C’est donc l’ensemble de la profession auxquels appartiennent les banquiers centraux qui est remise en question : non seulement pour avoir échoué à raviver les économies, mais également – et peut-être surtout – car l’inflation moribonde ne les rend plus indispensables… Sont-ils donc condamnés à perdre leur indépendance gagnée au fil des années et à leur corps défendant pour s’aligner et se coordonner avec les exécutifs politiques disposant, eux, du levier de la fiscalité et de la dépense publique afin de relancer ensemble la machine ? Trump – qui soutient des outsiders comme candidats au Directoire de la Réserve Fédérale qu’il n’a de cesse de critiquer depuis quelques mois pour ne pas jouer à fond le jeu de la relance – serait-il donc un visionnaire ? En tout cas, l’accélération des dépenses fédérales et des investissements publics US sont de facto une piste très valable pour ressusciter l’inflation, tandis que par ailleurs les allemands et les hollandais n’ont toujours rien compris aux mécanismes macro économiques, eux qui se pavanent comme des coqs pour n’avoir quasiment pas de dettes quand cette posture leur permettrait précisément de dépenser plus et de contribuer ainsi efficacement à étinceler la fusée.

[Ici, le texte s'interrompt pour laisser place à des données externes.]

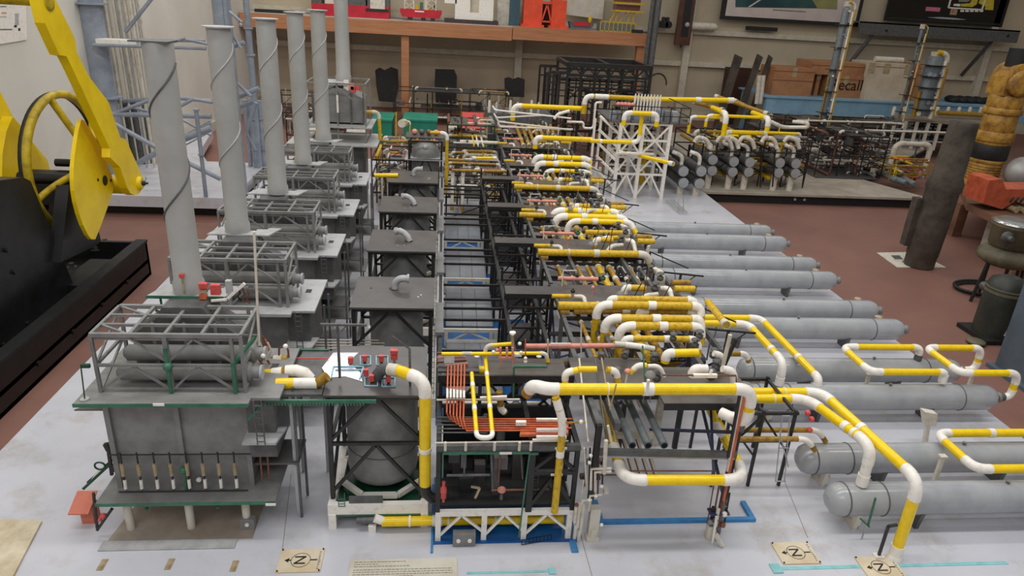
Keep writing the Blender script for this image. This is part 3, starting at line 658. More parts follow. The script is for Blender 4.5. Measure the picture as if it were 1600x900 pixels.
# ------------------------------------------------------------------ pipes
def pipe_into(parent, pts, r, col='yellow', elb='white', R=None, bands=(), ends=None, n=14, cols=None):
    pts = [Vector(p) for p in pts]; R = R or r * 3.2
    N = len(pts); cut = [0.0] * N
    for i in range(1, N - 1):
        l = min((pts[i] - pts[i - 1]).length, (pts[i + 1] - pts[i]).length)
        cut[i] = min(R, l * .48)
    for i in range(N - 1):
        d = (pts[i + 1] - pts[i]).normalized(); a = pts[i] + d * cut[i]; b = pts[i + 1] - d * cut[i + 1]
        c = cols[i] if cols else col
        if (b - a).length > .002:
            MB().tube([a, b], r, n).build('pipe_run', M[c], parent)
            for (sg, fr, w) in bands:
                if sg == i:
                    q = a.lerp(b, fr); MB().tube([q - d * w / 2, q + d * w / 2], r * 1.13, n).build('coupling', M[elb], parent)
    for i in range(1, N - 1):
        d0 = (pts[i] - pts[i - 1]).normalized(); d1 = (pts[i + 1] - pts[i]).normalized()
        a = pts[i] - d0 * (cut[i] + r * .5); b = pts[i] + d1 * (cut[i] + r * .5); A = pts[i] - d0 * cut[i]; B = pts[i] + d1 * cut[i]
        arcp = [a] + [A * (1 - t) ** 2 + pts[i] * 2 * t * (1 - t) + B * t * t for t in [j / 8 for j in range(9)]] + [b]
        MB().tube(arcp, r * 1.1, n).build('elbow', M[elb], parent)
    if ends:
        for e, (p, q) in zip(ends, ((pts[0], pts[1]), (pts[-1], pts[-2]))):
            if e: d = (q - p).normalized(); MB().tube([p, p + d * r * 2.4], r * 1.16, n).build('end_fitting', M[e], parent)
def pipe(label, pts, r, name='process_pipe', group=None, cat='pipe', **kw):
    t = thing(name, label, cat, tuple(pts[0]), group)
    pipe_into(t, pts, r, **kw); return t
def valve(parent, p, s=.012, mt='rack', wheel=True):
    p = Vector(p); o = MB().lathe(p, (0, 0, 1), [(-s * .9, s * .5), (-s * .5, s), (s * .3, s), (s * .6, s * .5), (s * 1.3, s * .3)], 10).build('valve', M[mt], parent)
    if wheel: MB().lathe(p + Vector((0, 0, s * 1.3)), (0, 0, 1), [(0, s * 1.1), (s * .25, s * 1.0), (s * .5, s * .5)], 12).build('handwheel', M['grey_dk'], o)
M['louvre'] = mat('blue_grey_louvre_sheet', (122, 124, 130), .3, col2=(104, 106, 112), scale=7)
# ------------------------------------------------------------------ exchanger bays (blue floors)
AY = [1.64, 2.262, 2.885, 3.505, 4.15]
def white_truss(parent, x0, x1, y, z1, posts, name='base_truss', w=.018, mt='white'):
    s = MB().box(x0, x1, y, y + .012, z1 - w, z1)
    for p in posts: s.box(p - .008, p + .008, y, y + .012, 0, z1 - w)
    for a, b in zip(posts[:-1], posts[1:]):
        if b - a > .08:
            m_ = (a + b) / 2; s.bar((a, y + .006, .015), (m_, y + .006, z1 - w), .007); s.bar((b, y + .006, .03), (m_, y + .006, z1 - w), .007)
    return s.build(name, M[mt], parent)
def exchanger_bay(y0, label, front=False):
    t = thing('exchanger_bay', label, 'exchanger rack', (.215, y0, 0))
    B = M['black']
    MB().box(-.005, .425, y0 - .01, y0 + .30, 0, .004).build('blue_floor', M['blue'], t)
    white_truss(t, 0, .405, y0, .112 if front else .092, (.008, .143, .262, .397) if front else (.035, .24, .262, .397), mt='white' if front else 'white_old', w=.018 if front else .016)
    for x in (.006, .40):
        for yy in (y0 + .006, y0 + .14, y0 + .28, y0 + .44):
            if front or x > .1: MB().bar((x, yy, .11), (x, yy, .335), .013).build('post', B, t)
            else: MB().bar((x, yy, .0), (x, yy, .335), .009).build('post', B, t)
    for yy in (y0 + .28, y0 + .44): MB().bar((.27, yy, .0), (.27, yy, .335), .010).build('post', B, t)
    s = MB()
    for x in (.006, .27, .40): s.bar((x, y0, .33), (x, y0 + .62, .33), .014)
    s.build('long_beam', B, t)
    for dy, z in (((.0, .325), (.15, .325), (.23, .325), (.36, .325), (.46, .325)) if front else ((.0, .31), (.262, .31), (.372, .31), (.463, .31))):
        MB().bar((.006, y0 + dy, z), (.40 if dy < .1 else .27, y0 + dy, z), .008, .010).build('cross_beam', B, t)
    return t
def heat_boxes(t, y0):
    for (ya, yb, za, zb) in ((.19, .57, .006, .062),):
        o = MB().prism([(y0 + ya, za), (y0 + yb, za), (y0 + yb, zb), (y0 + ya + .16, zb), (y0 + ya, za + .012)], 'x', .035, .262).build('heat_box', M['louvre'], t)
        s = MB()
        for x in (.035, .115, .185, .262): s.prism([(y0 + ya - .003, za), (y0 + yb, za), (y0 + yb, zb + .003), (y0 + ya + .16, zb + .003), (y0 + ya - .003, za + .014)], 'x', x - .002, x + .002)
        s.build('rib', M['grey_dk'], o)
    MB().lathe((.035, y0 + .56, .048), (1, 0, 0), [(0, .024), (.227, .024)], 16).build('top_roll', M['grey'], t)
def xcell(t, y0):
    """braced side cell with a walkway sheet on top"""
    B = M['black']
    yc = y0 - .30
    s = MB()
    for x in (.275, .455):
        for yy in (yc + .0, yc + .1, yc + .30): MB().bar((x, yy, 0), (x, yy, .40), .010).build('side_post', B, t)
    for yy in (yc, yc + .14, yc + .30):
        for z in (.12, .25, .34): s.bar((.275, yy, z), (.46, yy, z), .008)
        s.bar((.275, yy, .25), (.367, yy, .34), .006); s.bar((.46, yy, .25), (.367, yy, .34), .006)
        s.bar((.275, yy, .12), (.367, yy, .25), .006); s.bar((.46, yy, .12), (.367, yy, .25), .006)
    s.build('side_frame', B, t)
    MB().box(.265, .475, yc - .012, yc + .075, .398, .405).build('walkway', M['plate'], t)
    MB().box(.265, .475, yc - .014, yc - .012, .386, .406).build('walkway_edge', M['black'], t)
    MB().box(.285, .44, yc + .1, yc + .28, .02, .14).build('lower_box', M['plate'], t)
fb = exchanger_bay(AY[0], 'nearest black equipment frame on a white truss base over a blue floor', True)
for k in range(1, 5):
    if k == 1:
        b1 = exchanger_bay(AY[k], 'blue-floored black-framed exchanger bay, %s from the front' % ORD[k]); heat_boxes(b1, AY[k]); xcell(b1, AY[k] + .62)
    else: copy_tree(b1, (0, AY[k] - AY[1], 0), 'blue-floored black-framed exchanger bay, %s from the front' % ORD[k])
# details of the nearest bay
y0 = AY[0]; t = fb; B = M['black']
s = MB(); s.bar((.0, y0, .335), (.405, y0, .335), .014, .018); s.build('front_beam', M['rack'], t)
s = MB(); s.bar((.27, y0 + .004, .11), (.27, y0 + .004, .33), .018); s.bar((.27, y0 + .004, .12), (.335, y0 + .004, .23), .010); s.bar((.40, y0 + .004, .13), (.335, y0 + .004, .23), .010)
s.bar((.27, y0 + .004, .245), (.40, y0 + .004, .245), .012); s.bar((.27, y0 + .004, .25), (.335, y0 + .004, .31), .010); s.bar((.40, y0 + .004, .25), (.335, y0 + .004, .31), .010)
s.build('front_brace', B, t)
s = MB(); s.bar((.018, y0 - .008, .322), (.262, y0 - .008, .322), .007); s.bar((.018, y0 - .008, .322), (.018, y0 - .008, .24), .004); s.bar((.260, y0 - .008, .322), (.245, y0 - .02, .03), .004); s.bar((.262, y0 - .008, .318), (.285, y0 - .008, .318), .006)
s.build('green_hoop', M['green'], t)
for x0_, z0_ in ((.175, .320), (.33, .335), (.325, .245)): MB().box(x0_, x0_ + .034, y0 - .014, y0 - .012, z0_, z0_ + .007).build('tag', M['white'], t)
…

Autrement dit, pas de retour de l’inflation sans volonté politique. Et même à double titre : je m’explique. Si l’on fait abstraction du dogmatisme des fourmis du Nord de l’Europe et de leur obstination quasi morbide à multiplier les excédents, il est possible d’affirmer que l’inflation a disparu, broyée sous les poids conjugués de la globalisation et de la robotisation.qui se sont liguées contre les travailleurs et qui leur ont supprimé leurs capacités de négociation et de pression salariales. Ce n’est donc pas les banques centrales, c’est le capitalisme qui a tué l’inflation.
“Bien des économistes, politiciens et journalistes continuent à se demander comment se fait-il que le taux d’inflation n’ait pas encore pris l’ascenseur, au vu de l’augmentation exorbitante de la masse monétaire suite aux politiques ultra-expansives que les principales banques centrales au monde ont mises en oeuvre durant les dix dernières années, après l’éclatement de la crise financière globale en 2008.
La réponse à cette question est facile à trouver, si l’on abandonne la pensée économique dominante pour comprendre ce qu’est vraiment l’inflation et pourquoi sa prétendue mesure sur le marché des produits reste proche d’un pour cent malgré l’énorme liquidité que les banques centrales ont créée durant cette décennie.
L’inflation n’est pas l’augmentation des prix à la consommation. En réalité, l’inflation est la perte du pouvoir d’achat de la monnaie, suite à l’augmentation de la masse monétaire au-delà de l’augmentation de la production mise en vente sur le marché des biens et services. Le niveau des prix sur ce marché pourrait ne pas augmenter malgré l’inflation, si la masse monétaire excédentaire n’est pas dépensée pour l’achat de biens et services. L’indice des prix à la consommation pourrait même diminuer en cas d’inflation, suite au progrès technique qui permet aux entreprises de réduire leurs prix de vente de manière telle à ne pas réduire leur marge bénéficiaire. L’inflation, dans un cas pareil, empêche les prix de vente de baisser de manière proportionnelle à la réduction des coûts de production.
En fait, l’indice des prix à la consommation ne mesure pas l’inflation mais la variation de ces prix durant une période donnée, habituellement sur base annuelle. Les prix à la consommation peuvent varier pour d’autres raisons que la perte du pouvoir d’achat de la monnaie (entendez l’inflation): si l’Etat augmente la taxe sur la valeur ajoutée ou si les entreprises augmentent leurs prix de vente car elles ont une position dominante sur le marché, l’indice des prix à la consommation augmente sans qu’il y ait de l’inflation. Vice-versa, si la masse monétaire augmente de manière excessive par rapport au produit vendu sur le marché des biens et des services, il y a de l’inflation même si elle n’apparaît dans aucune statistique sur les prix à la consommation.
La réalité montre tout de même une certaine évidence empirique qui devrait faire comprendre qu’il existe une forte inflation sur les marchés financiers, depuis que les banques centrales ont décidé d’intervenir afin de soutenir les banques qui, individuellement ou dans leur ensemble, étaient ou sont encore trop grandes pour faire faillite.
L’énorme liquidité que les banques continuent de recevoir par leur banque centrale est dépensée pour l’achat d’actifs financiers dont les prix ont augmenté bien au-delà de ce qui pourrait être expliqué par rapport à l’évolution de l’économie réelle, tandis que les prix à la consommation n’augmentent pas car les salaires stagnent, voire baissent en termes réels, pour une partie importante de la classe moyenne…”
Dixit Dr. Sergio Rossi – professeur en économie à l’Université de Fribourg (Suisse) où il dirige la Chaire de macroéconomie et d’économie monétaire, et Senior Research Associate à l’International Economic Policy Institute de la Laurentian University au Canada.